Objective:
Output every line below without omitting or altering anything.

Dataset section:
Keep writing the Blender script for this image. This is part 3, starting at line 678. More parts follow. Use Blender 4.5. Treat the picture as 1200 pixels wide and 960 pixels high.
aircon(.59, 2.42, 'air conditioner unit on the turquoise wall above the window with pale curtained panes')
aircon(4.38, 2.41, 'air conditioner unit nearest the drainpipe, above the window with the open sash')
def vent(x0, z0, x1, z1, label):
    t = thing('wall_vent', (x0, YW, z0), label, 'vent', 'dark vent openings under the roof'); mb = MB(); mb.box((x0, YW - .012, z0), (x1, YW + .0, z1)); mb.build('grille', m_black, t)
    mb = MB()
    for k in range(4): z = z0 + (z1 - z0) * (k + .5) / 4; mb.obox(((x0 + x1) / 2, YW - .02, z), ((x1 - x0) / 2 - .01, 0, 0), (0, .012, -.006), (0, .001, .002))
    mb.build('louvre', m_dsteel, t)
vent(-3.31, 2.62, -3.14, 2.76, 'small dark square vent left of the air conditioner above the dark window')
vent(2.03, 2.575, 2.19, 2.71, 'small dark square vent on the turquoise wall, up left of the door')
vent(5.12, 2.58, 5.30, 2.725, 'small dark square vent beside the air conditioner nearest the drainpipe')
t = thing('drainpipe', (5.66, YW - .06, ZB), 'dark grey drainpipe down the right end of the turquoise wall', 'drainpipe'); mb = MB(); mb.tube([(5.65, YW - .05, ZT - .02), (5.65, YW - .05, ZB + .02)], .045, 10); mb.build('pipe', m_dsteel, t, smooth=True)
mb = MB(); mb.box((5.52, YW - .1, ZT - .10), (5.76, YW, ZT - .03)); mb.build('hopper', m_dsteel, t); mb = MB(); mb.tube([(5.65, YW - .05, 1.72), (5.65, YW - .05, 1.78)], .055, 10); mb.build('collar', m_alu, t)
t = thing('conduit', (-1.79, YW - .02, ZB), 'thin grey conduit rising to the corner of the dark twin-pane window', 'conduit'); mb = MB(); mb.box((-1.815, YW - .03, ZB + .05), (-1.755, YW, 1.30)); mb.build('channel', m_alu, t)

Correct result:
Keep writing the Blender script for this image. This is part 3, starting at line 678. More parts follow. Use Blender 4.5. Treat the picture as 1200 pixels wide and 960 pixels high.
aircon(.59, 2.42, 'air conditioner unit on the turquoise wall above the window with pale curtained panes')
aircon(4.38, 2.41, 'air conditioner unit nearest the drainpipe, above the window with the open sash')
def vent(x0, z0, x1, z1, label):
    t = thing('wall_vent', (x0, YW, z0), label, 'vent', 'dark vent openings under the roof'); mb = MB(); mb.box((x0, YW - .012, z0), (x1, YW + .0, z1)); mb.build('grille', m_black, t)
    mb = MB()
    for k in range(4): z = z0 + (z1 - z0) * (k + .5) / 4; mb.obox(((x0 + x1) / 2, YW - .02, z), ((x1 - x0) / 2 - .01, 0, 0), (0, .012, -.006), (0, .001, .002))
    mb.build('louvre', m_dsteel, t)
vent(-3.31, 2.62, -3.14, 2.76, 'small dark square vent left of the air conditioner above the dark window')
vent(2.03, 2.575, 2.19, 2.71, 'small dark square vent on the turquoise wall, up left of the door')
vent(5.12, 2.58, 5.30, 2.725, 'small dark square vent beside the air conditioner nearest the drainpipe')
t = thing('drainpipe', (5.66, YW - .06, ZB), 'dark grey drainpipe down the right end of the turquoise wall', 'drainpipe'); mb = MB(); mb.tube([(5.65, YW - .05, ZT - .02), (5.65, YW - .05, ZB + .02)], .045, 10); mb.build('pipe', m_dsteel, t, smooth=True)
mb = MB(); mb.box((5.52, YW - .1, ZT - .10), (5.76, YW, ZT - .03)); mb.build('hopper', m_dsteel, t); mb = MB(); mb.tube([(5.65, YW - .05, 1.72), (5.65, YW - .05, 1.78)], .055, 10); mb.build('collar', m_alu, t)
t = thing('conduit', (-1.79, YW - .02, ZB), 'thin grey conduit rising to the corner of the dark twin-pane window', 'conduit'); mb = MB(); mb.box((-1.815, YW - .03, ZB + .05), (-1.755, YW, 1.30)); mb.build('channel', m_alu, t)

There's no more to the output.